Dimanche dernier, nous avions dans l’évangile un enseignement sur le pur et l’impur, où Jésus s’adressait successivement aux spécialistes, les pharisiens et les scribes, puis à la foule, et enfin à ses disciples en privé. Vous aviez peut-être remarqué dans la numérotation des versets (Mc 7, 1-8.14-15.21-23) que la liturgie avait sauté une dizaine de versets pour faire court, dont un refrain de Jésus : « Si quelqu’un a des oreilles pour entendre, qu’il entende ! » (Mc 7, 16 ; 4, 23).
Ses pas l’ont conduit ensuite hors d’Israël, en territoire païen, dans la région de Tyr où Jésus a guéri la fille d’une syro-phénicienne après une courte joute verbale (Mc 7, 24-30), juste avant la guérison qu’on vient d’entendre d’un sourd qui avait du mal à parler.
L’hébreu biblique ne fait pas de différence entre sourd et muet, une des prescriptions du chapitre 19 du Lévitique (ce grand texte sur l’amour du prochain) peut se traduire aussi bien par : ‘tu n’insulteras pas un sourd’ – parce que, même si l’autre ne l’entend pas, l’injure te dégrade toi qui la prononces (à graver sur le volant de sa voiture), que : ‘tu n’insulteras pas un muet’ – ce serait déloyal puisqu’il ne peut pas te répondre.
Le sourd a du mal à parler. Sur le plan symbolique cela s’applique à notre relation à Dieu : si je n’écoute pas sa Parole, comment pourrai-je le prier ?
Pendant des années, je me suis disputé avec un vieil oncle que j’aimais beaucoup et voyais souvent, devenu ‘sourdingue’ suivant ses termes et il en souffrait surtout aux repas quand il ne pouvait plus suivre les conversations. Il était athée intéressé et son dada était qu’il fallait remplir les églises avec des messes ‘comme à Harlem’. Je lui répondais que le problème de nos messes n’est pas qu’elles soient peu dansantes mais pas assez recueillies. C’est la raison pour laquelle je fais des messes brèves, trois quarts d’heure, parce que notre capacité d’attention est limitée.

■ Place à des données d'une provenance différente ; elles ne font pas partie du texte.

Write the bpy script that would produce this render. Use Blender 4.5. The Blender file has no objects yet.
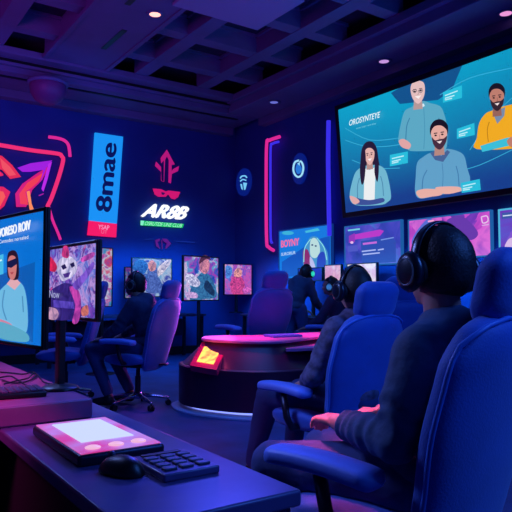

Ma suggestion pour cette année est que vous preniez soin du quart d’heure avant et du quart d’heure après, par exemple en éteignant votre portable en partant de chez vous, idéalement de venir sans. Le pire ennemi de la prière, aujourd’hui, est le téléphone portable : ce qui nous rapproche est ce qui nous sépare – l’argent, la foi, la famille, la technologie. Je sais les objections habituelles, l’alcoolique jure ses grands dieux qu’il arrête quand il veut.
Deuxième proposition pour cette année, – votre mission sera d’amener un non-baptisé à Jésus. Pas uniquement à la messe, pour remplir les églises comme le voulait mon oncle mais comme le montre l’évangile : l’amener à Jésus pour que Jésus le prenne avec lui, à l’écart, le sorte de la foule pour le faire entrer dans l’intimité de son amour. Cela suppose que nous ayons nous-mêmes cette capacité à aller à l’écart, à Jésus.
Aux fiancés qui n’ont aucune pratique religieuse, je demande parfois s’ils ont, parmi leurs amis, de bons et fidèles pratiquants. Zéro ? Ouch ! Pareil pour les Catholiques à qui je demande s’ils ont parmi leurs amis des non-baptisés. Zéro ? Mais comment on va faire ? si chacun reste dans l’entre-soi
Troisième proposition pour cette année, qui dépasse la sidération des témoins de cette guérison, « extrêmement frappés » dit le texte, cette troisième proposition est la conséquence de la première (une liberté à l’égard des écrans) et la condition de la deuxième (la mise en relation d’un non-croyant avec Jésus), elle consiste à imiter le trait le plus sympathique des Saints : la bonne humeur. C’était la qualité de saint François d’Assise : sa gaieté ! et ce qu’il nous faut cultiver en cette rentrée, ce mois de septembre dit temps pour la Création : l’écologie chrétienne de la bonne humeur. Un Psaume dit : Qui sème dans les larmes moissonne dans la joie. Imaginez : Qui sème dans la joie … Effata ! Il ouvre son cœur au Seigneur !
Pourquoi saint François était-il dans la joie ? Il avait foi en la Providence divine. Voilà ce qui sera la ligne directrice de notre année : la foi en la Providence divine, le mystère de Dieu qui vient à notre secours.
« Commence mon enfant, la Providence viendra à ton secours ».